И в сцене рытья могилы, до того как первый могильщик отсылает своего помощника «за скляницей водки» в датскую пивную, которую содержал «Йоген», перечисляются аргументы стратфордского коронера относительно христианских погребальных правил при самоубийстве. Когда появляется Гамлет с Горацио, выброшенные из могил черепа дают повод для размышления о трех аспектах шекспировской карьеры, персонифицированной в мертвом лорде («Вот замечательное превращение, если бы только мы обладали способностью его видеть.
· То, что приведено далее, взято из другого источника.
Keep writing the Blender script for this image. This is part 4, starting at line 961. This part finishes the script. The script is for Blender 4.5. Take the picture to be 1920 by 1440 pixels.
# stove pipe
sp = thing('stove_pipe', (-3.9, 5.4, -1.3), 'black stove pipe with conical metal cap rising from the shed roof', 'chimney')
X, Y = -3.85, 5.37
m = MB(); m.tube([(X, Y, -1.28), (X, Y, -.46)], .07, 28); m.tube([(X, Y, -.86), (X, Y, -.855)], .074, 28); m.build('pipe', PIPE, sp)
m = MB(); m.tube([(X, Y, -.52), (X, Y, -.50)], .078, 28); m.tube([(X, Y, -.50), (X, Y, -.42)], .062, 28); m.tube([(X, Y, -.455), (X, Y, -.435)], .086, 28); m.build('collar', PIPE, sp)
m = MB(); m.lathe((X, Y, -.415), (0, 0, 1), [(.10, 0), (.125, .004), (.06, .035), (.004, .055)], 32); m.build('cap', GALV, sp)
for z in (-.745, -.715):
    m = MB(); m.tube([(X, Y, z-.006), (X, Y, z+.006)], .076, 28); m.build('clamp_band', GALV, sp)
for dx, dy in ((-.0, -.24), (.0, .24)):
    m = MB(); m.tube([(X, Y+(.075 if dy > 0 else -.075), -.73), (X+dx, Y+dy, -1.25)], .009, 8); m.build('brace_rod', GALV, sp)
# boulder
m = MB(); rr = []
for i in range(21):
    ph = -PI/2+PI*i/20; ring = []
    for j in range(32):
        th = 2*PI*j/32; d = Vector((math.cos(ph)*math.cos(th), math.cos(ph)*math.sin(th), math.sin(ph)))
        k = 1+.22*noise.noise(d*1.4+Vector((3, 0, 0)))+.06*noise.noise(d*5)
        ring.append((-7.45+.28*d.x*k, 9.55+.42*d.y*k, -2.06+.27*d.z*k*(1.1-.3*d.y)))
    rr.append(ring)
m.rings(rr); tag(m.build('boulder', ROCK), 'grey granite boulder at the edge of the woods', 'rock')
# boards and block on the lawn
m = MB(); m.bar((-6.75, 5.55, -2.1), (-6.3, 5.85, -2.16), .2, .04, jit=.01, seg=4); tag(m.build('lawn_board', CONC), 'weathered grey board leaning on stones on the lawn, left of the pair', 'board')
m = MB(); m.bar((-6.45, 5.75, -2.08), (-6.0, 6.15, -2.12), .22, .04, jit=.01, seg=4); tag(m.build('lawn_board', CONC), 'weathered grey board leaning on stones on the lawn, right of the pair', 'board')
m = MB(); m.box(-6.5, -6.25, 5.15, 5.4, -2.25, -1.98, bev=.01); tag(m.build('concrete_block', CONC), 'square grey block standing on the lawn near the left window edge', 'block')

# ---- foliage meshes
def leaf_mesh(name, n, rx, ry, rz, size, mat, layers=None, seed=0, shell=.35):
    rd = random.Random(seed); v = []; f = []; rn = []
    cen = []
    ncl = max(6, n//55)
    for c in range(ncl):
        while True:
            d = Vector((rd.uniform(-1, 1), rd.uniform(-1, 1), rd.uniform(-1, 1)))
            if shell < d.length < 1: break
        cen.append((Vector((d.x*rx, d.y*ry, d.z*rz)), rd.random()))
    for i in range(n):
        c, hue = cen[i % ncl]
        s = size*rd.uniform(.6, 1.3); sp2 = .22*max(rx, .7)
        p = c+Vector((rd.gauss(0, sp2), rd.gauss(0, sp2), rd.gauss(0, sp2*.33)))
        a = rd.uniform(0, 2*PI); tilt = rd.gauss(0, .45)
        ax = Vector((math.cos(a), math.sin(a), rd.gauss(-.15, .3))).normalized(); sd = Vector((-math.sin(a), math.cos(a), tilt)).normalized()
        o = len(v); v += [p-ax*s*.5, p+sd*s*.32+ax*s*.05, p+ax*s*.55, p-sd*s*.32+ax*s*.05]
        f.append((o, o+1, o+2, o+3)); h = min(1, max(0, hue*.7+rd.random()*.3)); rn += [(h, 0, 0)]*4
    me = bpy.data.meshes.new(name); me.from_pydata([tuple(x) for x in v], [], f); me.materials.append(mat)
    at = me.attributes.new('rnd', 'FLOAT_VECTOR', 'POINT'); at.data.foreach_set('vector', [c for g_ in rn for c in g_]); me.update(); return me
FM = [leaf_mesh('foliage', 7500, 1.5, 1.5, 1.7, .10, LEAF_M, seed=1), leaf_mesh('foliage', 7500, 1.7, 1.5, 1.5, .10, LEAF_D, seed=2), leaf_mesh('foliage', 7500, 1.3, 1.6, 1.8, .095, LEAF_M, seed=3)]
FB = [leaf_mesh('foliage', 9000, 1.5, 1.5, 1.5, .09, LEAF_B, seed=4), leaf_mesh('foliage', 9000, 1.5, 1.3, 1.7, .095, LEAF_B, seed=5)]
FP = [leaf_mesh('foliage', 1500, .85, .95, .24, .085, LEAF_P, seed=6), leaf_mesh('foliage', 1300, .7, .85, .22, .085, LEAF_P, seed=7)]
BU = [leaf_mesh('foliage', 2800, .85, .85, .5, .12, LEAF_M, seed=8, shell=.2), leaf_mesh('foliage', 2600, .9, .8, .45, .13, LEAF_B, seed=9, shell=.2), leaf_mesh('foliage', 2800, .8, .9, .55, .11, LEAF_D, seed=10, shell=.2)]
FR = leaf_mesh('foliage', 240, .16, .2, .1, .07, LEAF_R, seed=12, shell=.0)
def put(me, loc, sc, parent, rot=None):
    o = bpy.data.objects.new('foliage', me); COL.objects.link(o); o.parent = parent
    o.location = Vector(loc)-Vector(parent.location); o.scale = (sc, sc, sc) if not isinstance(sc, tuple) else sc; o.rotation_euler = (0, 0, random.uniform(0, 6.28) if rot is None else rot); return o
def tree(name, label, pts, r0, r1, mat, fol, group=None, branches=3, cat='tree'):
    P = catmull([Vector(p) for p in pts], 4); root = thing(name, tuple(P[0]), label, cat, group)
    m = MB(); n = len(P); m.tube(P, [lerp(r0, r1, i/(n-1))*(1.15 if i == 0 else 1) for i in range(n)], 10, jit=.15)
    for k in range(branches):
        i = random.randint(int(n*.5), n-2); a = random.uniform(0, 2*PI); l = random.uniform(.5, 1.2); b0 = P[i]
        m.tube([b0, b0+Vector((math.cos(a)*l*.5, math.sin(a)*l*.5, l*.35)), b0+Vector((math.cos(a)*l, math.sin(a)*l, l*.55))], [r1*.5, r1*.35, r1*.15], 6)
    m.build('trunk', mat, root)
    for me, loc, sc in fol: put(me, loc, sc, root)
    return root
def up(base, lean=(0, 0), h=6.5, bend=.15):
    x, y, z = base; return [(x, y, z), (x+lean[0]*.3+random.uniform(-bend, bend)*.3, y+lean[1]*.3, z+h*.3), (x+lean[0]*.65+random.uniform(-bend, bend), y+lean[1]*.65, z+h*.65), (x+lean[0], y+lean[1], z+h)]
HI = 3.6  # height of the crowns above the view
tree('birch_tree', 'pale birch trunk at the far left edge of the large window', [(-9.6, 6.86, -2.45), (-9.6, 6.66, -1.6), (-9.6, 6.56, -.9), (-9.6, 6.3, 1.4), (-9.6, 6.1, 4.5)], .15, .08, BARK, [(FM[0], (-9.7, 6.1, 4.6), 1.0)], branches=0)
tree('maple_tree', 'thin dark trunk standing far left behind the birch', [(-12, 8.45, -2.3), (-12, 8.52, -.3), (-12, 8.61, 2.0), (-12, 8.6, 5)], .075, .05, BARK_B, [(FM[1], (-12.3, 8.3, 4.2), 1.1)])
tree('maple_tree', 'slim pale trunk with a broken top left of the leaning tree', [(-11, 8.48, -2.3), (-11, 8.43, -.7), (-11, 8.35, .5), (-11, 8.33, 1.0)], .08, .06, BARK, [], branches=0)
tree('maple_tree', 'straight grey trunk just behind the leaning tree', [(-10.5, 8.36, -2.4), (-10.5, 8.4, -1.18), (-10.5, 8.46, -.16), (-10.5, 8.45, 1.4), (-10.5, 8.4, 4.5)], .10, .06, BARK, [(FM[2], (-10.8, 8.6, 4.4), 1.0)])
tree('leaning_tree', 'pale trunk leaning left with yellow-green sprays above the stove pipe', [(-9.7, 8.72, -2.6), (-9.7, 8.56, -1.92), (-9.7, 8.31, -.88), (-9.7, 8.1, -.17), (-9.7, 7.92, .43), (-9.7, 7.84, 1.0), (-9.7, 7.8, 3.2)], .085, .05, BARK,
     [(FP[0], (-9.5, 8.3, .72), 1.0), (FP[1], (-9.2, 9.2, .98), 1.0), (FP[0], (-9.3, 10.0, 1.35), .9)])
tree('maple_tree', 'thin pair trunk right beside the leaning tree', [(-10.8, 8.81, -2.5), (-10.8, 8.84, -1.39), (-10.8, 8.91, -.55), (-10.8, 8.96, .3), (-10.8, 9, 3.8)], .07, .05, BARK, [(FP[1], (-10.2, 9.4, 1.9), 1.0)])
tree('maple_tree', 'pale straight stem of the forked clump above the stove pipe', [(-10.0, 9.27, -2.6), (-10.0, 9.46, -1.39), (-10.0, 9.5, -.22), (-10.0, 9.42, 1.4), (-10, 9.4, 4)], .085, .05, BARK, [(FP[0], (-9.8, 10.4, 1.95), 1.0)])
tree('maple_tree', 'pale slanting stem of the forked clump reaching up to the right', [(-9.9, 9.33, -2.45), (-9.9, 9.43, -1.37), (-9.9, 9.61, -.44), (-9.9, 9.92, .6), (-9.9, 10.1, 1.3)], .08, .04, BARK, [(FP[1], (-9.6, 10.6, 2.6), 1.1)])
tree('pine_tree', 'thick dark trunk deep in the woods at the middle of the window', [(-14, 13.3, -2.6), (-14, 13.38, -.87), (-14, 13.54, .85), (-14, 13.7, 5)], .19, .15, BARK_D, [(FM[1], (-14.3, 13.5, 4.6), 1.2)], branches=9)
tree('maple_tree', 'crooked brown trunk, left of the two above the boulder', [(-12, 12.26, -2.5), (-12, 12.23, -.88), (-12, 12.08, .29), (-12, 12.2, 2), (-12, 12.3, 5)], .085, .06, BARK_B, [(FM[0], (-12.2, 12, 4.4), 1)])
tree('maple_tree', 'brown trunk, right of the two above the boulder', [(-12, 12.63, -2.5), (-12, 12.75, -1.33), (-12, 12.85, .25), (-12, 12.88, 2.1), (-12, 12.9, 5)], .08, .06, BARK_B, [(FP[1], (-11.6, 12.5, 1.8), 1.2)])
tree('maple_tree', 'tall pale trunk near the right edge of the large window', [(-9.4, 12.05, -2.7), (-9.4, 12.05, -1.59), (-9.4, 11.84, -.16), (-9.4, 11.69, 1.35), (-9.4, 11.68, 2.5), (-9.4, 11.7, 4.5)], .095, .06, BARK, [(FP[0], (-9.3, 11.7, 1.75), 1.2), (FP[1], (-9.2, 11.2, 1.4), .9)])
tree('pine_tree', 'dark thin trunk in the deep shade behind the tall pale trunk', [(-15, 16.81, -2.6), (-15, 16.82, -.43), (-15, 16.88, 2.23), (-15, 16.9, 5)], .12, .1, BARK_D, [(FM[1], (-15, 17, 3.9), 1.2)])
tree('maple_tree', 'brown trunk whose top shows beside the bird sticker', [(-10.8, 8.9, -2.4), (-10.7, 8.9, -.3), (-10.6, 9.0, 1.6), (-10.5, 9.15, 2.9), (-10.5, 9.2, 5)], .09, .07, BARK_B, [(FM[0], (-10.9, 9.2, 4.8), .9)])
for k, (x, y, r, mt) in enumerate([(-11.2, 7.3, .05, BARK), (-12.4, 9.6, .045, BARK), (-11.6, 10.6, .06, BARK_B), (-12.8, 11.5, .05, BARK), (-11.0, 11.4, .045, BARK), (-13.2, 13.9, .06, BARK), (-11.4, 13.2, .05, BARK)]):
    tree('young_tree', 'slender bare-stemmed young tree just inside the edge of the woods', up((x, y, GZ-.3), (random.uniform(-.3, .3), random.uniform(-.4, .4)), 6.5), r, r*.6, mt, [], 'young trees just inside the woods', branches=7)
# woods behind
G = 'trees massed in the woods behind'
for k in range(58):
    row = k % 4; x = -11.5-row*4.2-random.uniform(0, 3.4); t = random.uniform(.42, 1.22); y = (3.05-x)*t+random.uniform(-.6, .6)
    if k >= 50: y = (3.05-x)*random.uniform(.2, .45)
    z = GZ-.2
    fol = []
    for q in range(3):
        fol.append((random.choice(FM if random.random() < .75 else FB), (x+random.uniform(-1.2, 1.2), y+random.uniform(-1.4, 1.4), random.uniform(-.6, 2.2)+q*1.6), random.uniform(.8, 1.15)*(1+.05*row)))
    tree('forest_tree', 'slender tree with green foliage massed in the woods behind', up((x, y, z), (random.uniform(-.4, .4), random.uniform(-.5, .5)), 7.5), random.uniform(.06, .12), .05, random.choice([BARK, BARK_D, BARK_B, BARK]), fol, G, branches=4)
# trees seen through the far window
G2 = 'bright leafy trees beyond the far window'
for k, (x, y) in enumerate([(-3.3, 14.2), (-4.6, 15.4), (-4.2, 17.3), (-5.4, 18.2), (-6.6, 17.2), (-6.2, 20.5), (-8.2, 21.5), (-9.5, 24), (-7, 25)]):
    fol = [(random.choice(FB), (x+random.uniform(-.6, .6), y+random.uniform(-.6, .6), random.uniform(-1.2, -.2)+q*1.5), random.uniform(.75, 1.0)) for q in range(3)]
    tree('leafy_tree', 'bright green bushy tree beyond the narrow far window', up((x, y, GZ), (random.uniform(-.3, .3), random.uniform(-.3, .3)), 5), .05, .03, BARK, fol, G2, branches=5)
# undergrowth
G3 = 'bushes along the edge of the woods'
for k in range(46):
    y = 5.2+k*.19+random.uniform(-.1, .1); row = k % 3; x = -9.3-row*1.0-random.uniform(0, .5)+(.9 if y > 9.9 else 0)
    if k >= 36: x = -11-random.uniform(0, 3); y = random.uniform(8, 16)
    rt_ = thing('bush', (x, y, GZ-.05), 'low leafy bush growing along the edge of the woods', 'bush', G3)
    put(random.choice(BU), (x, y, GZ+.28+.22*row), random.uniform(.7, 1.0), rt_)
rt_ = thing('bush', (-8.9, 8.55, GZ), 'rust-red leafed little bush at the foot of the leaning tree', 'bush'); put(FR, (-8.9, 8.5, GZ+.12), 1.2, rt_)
Разве так дешево стоило вскормить эти кости, что только и остается играть ими в рюхи?»), мертвом адвокате (с блестящей демонстрацией знания законов, как будто поэт показывает нам, чему он научился в заплесневелой конторе Стратфорда) и великом умершем клоуне, Йорике, конечно, Дике Тарлтоне, который (если карьера Шекспира, действительно, началась с труппы «слуг королевы»), образно говоря, «носил на спине» ученика драматурга.
Пьеса движется к завершению. Наступает вечер, так что финальную сцену, возможно, играют при освещении, и труп Гамлета, вероятно, уносят в сопровождении факельщиков. Трупы, которыми завалена вся сцена, возвращаются к жизни, чтобы отвесить поклоны. Полоний и его дочь поднимаются из могилы, чтобы принять аплодисменты, и Призрак появляется, чтобы получить свою толику благодарности. Публика знает, что это автор, но она не понимает его величия. Некоторые предпочли бы видеть «Гамлета» в старом варианте. Бербедж, весьма справедливо, получает львиную долю аплодисментов. Вот и молитва за здоровье королевы, и публика расходится. Дни исполнения после спектакля непристойной джиги — легкого десерта после тяжелой мясной пищи — миновали, они ушли вместе с Уиллом Кемпом. Представление закончилось, но актеры должны просмотреть другую пьесу, назавтра — возобновление чего-то, возможно комедии. Эта трагедия выжала из них все соки.